黒沢清の『降霊』

霊媒師の仕事を片手間に手がける主婦が、大学の心理学研究者に興味を惹かれ研究の対象になっていた。主婦は定期的に大学の研究室にゲストとして呼ばれインタビューを受ける。彼女は遺品などの物質的なデータから、その背景にある人物像を当てる技術があった。彼女は自宅に訪れる悩みを持つ人間のカウンセリングをし、相談相手の人間関係の中で何が亀裂になっていて何が問題であるのかを読み取ることができるし、処方箋を示すこともできた。主婦はそのうち、研究者を介して警察の捜査に協力を要請される。少女の誘拐事件である。主婦は普通の人には目に見えない亡霊を介して、現実の背景にある構造を読み取るのだ。しかし構造が彼女によって過剰に見えすぎてしまうことが、逆に彼女の精神に深い疲労を与えていた。見えすぎてしまうことにより、結果的に彼女は、必要以上に現実に介入してしまい、やがて自分と夫のささやかな、二人だけの家庭生活まで自己破壊してしまうことになる。

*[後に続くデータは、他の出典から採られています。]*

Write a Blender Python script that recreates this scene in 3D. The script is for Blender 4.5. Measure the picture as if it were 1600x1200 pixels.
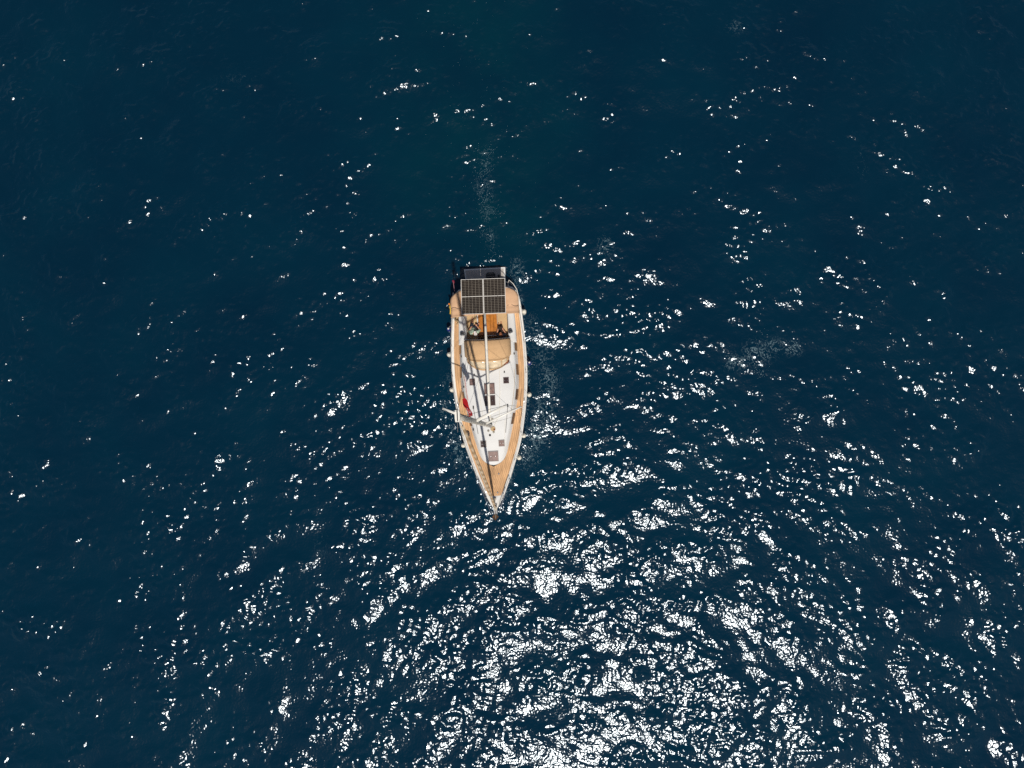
import bpy, bmesh, math, random
import numpy as np
from mathutils import Vector, Matrix

sc = bpy.context.scene
for o in list(bpy.data.objects):
    bpy.data.objects.remove(o, do_unlink=True)
C = sc.collection
random.seed(7)
R = math.radians

# ---------------------------------------------------------------- camera
FPX, CAM_H = 1040.0, 36.0           # focal length in pixels of a 1600 px wide frame, height over the sea
cam_d = bpy.data.cameras.new('camera')
cam = bpy.data.objects.new('camera', cam_d)
C.objects.link(cam)
cam_d.sensor_fit = 'HORIZONTAL'
cam_d.sensor_width = 36.0
cam_d.lens = 36.0 * FPX / 1600.0
cam_d.clip_start = 0.5
cam_d.clip_end = 6000
zc = Vector((-24 / FPX, 82 / FPX, 1.0)).normalized()     # world up seen in camera axes (a drone tilted 4.6 degrees)
xc = (Vector((1, 0, 0)) - zc.x * zc).normalized()
yc = zc.cross(xc)
cam.matrix_world = Matrix.Translation((0, 0, CAM_H)) @ Matrix((xc, yc, zc)).to_4x4()
sc.camera = cam

# ---------------------------------------------------------------- sky and sun
SUN_EL, SUN_AZ = 63.5, 166.0        # degrees; azimuth clockwise from +Y
world = bpy.data.worlds.new('World')
sc.world = world
world.use_nodes = True
wn = world.node_tree.nodes
bg = wn['Background']
sky = wn.new('ShaderNodeTexSky')
sky.sky_type = 'NISHITA'
sky.sun_disc = False
sky.sun_elevation = R(SUN_EL)
sky.sun_rotation = R(SUN_AZ)
sky.dust_density = 1.8
sky.ozone_density = 0.9
world.node_tree.links.new(sky.outputs[0], bg.inputs['Color'])
bg.inputs['Strength'].default_value = 0.056
sun_d = bpy.data.lights.new('sun', 'SUN')
sun_d.energy = 4.8
sun_d.angle = R(0.53)
sun_d.color = (1.0, 0.95, 0.87)
sun = bpy.data.objects.new('sun', sun_d)
C.objects.link(sun)
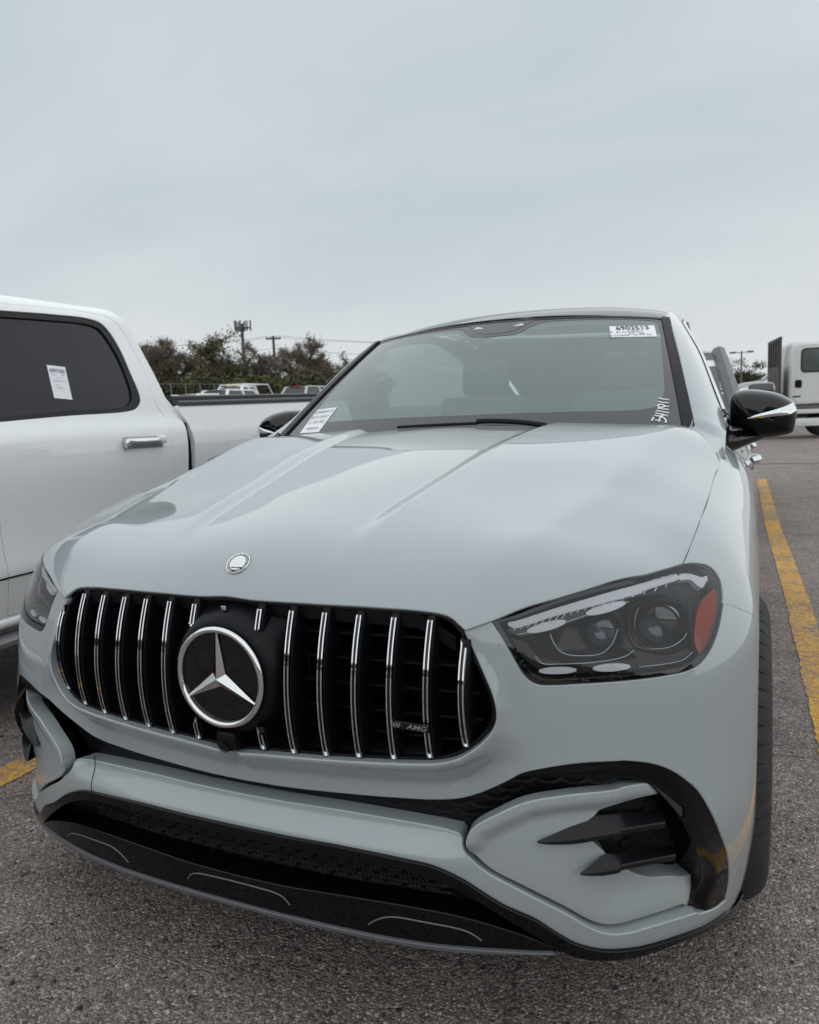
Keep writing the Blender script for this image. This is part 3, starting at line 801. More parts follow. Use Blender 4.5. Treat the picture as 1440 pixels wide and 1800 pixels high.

見えすぎてしまう事は罪なのだろうか?あるいは必要以上に物事を他人よりもよく見てしまう事には咎があるのか。他人を過剰に見ないことによって、共同体の掟とは暗黙裡によく守られ、共同体はスムーズに進行するようにできている。それは共同体の法則ともいえる。この法則がうまく守れない輩は必然的に共同体から零れ落ち、淘汰されるようにできている。しかし勿論、視線の法則とはよく掟からは逸脱し、裏へ裏へと視線の欲望は退行したがる。視線の傾向性とは、常に視線を分裂させる。視線の欲望とは、常に複数の光線を所有したがる。見すぎてはいけないということは日常生活の倫理でもある。それは個人的な倫理というよりも共同性の中で強いられている視線の条件である。見てはいけない。あるいは見たとしても、それは見ていなかったことにしなければならない。日常性の中で慣習的に強いられる共同性の条件とは、このようなタブーによって暗黙に守られている。それ以上に働いてしまう主婦の好奇心、あるいは知識欲とは、彼女自身にとっても正体不明のものがある。自分で自分を律する意志以上に、どうしても彼女の目はそれ以上のものを見てしまうのだ。彼女はファミレスでアルバイトしてる最中にも、余計な亡霊を、レストランに来る客の隣に見つけてしまう。余計なものを見てしまうたびに、それは彼女に言い様のない深い疲弊を与えている。